Confrontées à de nombreux pans de population fortement touchés par les conséquences de la crise, notamment la jeunesse, les autorités publiques devront apporter une combinaison de réponses pragmatiques et de court terme aux défis rencontrés par leurs citoyens. En parallèle, il s’agira de proposer de réelles perspectives d’avenir en commun en définissant une stratégie de long terme s’appuyant sur d’ambitieux plans d’investissement et de transformation. À ce titre, le plan de relance luxembourgeois, au même titre que ceux de ses partenaires, doit impérativement viser à soutenir et stimuler les secteurs d’avenir, ainsi qu’à répondre aux difficultés révélées par la crise en termes d’indépendance des secteurs vitaux, tels que la santé, les chaînes logistiques ou encore la protection des données dans le cyberespace.
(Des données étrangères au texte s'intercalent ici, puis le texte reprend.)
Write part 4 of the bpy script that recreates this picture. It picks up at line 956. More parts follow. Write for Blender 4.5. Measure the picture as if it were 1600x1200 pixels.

Il s’agira également de s’atteler à apporter des solutions convaincantes face à la montée des inégalités renforcées par la pandémie et qui sont un frein majeur au développement, à la prospérité et à la stabilité. Enfin, l’ensemble de ces actions nécessitera d’intégrer de manière croissante la dimension de durabilité comme principe directeur des politiques et des investissements déployés.

Dans ce contexte, le Luxembourg, par sa stabilité, son pragmatisme éclairé, la robustesse de ses finances et sa capacité à se positionner avec intelligence et agilité sur des secteurs d’avenir, peut agir comme un laboratoire des transformations profondes présentes et à venir.